But those things don’t matter. Those things aren’t what people want to see. It’s not what I want people to see of me. Those things I won’t tell. Won’t show. I don’t think I am lying about myself. Perhaps I am, but what am I to do about that?
There isn’t a single person alive that shows every single person they meet the same version of themselves. You can easily see it in the people around you. And that is just context, environmental factors, the change that occurs from observation, a change that depends on who is doing the observation. That’s not lying, that’s just physics of sorts. Of course that is over simplified, but that’s a valid way to get a point across, many times.
Students act very differently when in the presence of their teachers than when they are on their own. There is a different version of that student depending on the people who they are with. With different other students they present different sides of themselves. The aspects presented to a teacher if asked a question is different than those when they’re just in the vicinity of the teacher.
That doesn’t mean that all students are multiple people, or that any one aspect of what they present at different times is the one true them. Perhaps parts of those personalities and attitudes presented in different circumstances are ones that feel wrong or that have never been present before. Perhaps there are parts of those personalities that are part of all of your personalities. But it still means that there are many things that influence the way a person presents themselves in different company, whether that’s a good thing to them or others or whether it is a bad thing. And certainly not all of those differences are lies.
My dad once told me about a conversation he and his friends had when he was in college, about whether a characteristic they had picked up from someone else, or imitated was a characteristic that they could claim as their own. They decided that at the point that that characteristic was common enough, when a person did it without thinking, or when its imitation was intention or had been given its own twist by that new individual, that it was it was theirs.
This was one of the first times I was introduced to the idea that you could change yourself. Not that you were not just who you were and that who you were was unchanging and automatic, but that you change.

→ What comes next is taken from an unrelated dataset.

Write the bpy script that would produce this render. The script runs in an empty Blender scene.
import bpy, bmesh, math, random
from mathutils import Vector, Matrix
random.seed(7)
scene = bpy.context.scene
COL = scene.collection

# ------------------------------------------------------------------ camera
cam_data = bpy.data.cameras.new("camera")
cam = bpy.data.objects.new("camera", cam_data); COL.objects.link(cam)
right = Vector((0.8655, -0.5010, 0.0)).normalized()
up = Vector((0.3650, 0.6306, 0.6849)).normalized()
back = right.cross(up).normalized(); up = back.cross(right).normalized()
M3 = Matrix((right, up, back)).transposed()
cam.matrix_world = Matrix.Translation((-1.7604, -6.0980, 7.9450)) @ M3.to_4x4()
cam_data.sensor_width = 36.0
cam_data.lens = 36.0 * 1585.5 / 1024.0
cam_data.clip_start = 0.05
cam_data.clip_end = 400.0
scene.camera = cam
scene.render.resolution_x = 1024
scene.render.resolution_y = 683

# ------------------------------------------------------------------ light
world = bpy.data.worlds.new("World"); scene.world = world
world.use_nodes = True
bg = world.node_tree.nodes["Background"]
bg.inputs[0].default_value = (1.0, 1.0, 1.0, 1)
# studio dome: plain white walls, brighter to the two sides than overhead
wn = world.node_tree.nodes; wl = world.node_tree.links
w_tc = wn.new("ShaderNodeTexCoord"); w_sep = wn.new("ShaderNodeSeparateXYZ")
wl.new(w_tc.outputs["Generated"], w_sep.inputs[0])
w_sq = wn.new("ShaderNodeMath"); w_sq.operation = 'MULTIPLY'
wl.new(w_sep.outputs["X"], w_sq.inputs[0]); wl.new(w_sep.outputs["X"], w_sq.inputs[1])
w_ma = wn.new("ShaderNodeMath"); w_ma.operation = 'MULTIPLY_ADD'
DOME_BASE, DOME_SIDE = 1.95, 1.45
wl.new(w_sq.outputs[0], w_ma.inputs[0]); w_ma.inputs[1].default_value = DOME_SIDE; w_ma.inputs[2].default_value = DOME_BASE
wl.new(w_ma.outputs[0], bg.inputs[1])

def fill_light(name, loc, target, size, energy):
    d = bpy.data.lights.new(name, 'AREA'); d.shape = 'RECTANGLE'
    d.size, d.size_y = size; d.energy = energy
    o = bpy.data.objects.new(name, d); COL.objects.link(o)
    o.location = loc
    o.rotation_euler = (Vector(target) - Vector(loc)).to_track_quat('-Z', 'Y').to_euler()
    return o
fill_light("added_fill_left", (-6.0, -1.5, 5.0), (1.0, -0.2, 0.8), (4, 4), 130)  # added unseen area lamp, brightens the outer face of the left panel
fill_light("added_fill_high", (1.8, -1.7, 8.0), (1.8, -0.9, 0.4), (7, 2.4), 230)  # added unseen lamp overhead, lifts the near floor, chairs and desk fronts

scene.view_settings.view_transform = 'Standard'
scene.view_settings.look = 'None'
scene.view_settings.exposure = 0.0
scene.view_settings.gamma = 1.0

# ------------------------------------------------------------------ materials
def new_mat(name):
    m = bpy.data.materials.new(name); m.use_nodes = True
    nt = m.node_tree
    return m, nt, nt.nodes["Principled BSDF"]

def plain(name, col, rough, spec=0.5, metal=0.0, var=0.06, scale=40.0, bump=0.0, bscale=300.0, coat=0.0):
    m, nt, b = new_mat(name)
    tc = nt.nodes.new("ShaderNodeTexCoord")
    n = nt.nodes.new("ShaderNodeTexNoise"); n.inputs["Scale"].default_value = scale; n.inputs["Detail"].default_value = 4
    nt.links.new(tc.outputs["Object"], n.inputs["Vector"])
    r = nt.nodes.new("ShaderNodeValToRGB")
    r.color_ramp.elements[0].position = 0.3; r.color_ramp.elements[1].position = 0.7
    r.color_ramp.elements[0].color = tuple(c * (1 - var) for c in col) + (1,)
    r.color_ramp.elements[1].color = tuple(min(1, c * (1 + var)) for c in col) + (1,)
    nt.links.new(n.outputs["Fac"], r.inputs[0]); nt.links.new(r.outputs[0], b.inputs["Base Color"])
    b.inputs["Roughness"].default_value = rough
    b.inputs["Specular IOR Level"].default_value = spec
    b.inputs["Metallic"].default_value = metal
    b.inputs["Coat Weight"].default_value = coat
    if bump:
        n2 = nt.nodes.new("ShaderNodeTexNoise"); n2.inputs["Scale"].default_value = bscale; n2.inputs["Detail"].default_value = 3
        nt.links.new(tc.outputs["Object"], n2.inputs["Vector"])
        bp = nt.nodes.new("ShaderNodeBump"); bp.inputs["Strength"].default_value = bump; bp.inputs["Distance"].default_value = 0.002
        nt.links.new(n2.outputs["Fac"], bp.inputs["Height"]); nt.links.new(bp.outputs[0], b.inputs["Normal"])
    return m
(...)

You could change yourself for the better, if you wanted. You could identify parts of yourself that you didn’t like so much, and you could look for things you liked in others, and you could use that knowledge to be a person that you liked better.
It’s one of those simple ideas that doesn’t seem to be put into words that make sense very often. I’m sure there are many who’ve done it much better than I have here.
It’s also one of those things that’s much, much easier said than done.
It requires a lot of vigilance and awareness of what you’re doing, and that’s exhausting. If you have other things that require your attention, circumstances you can’t control but have to deal with, it gets much harder. Sometimes the progress you’ve made feels undone.
I don’t know whether it ever gets to a point where the progress stays, or whether the circumstances will allow for the progress to be faster. But I think it will, I believe it will. I hope it will. And maybe the hope is what makes it possible to put in that constant energy to make yourself a little better, bit by bit.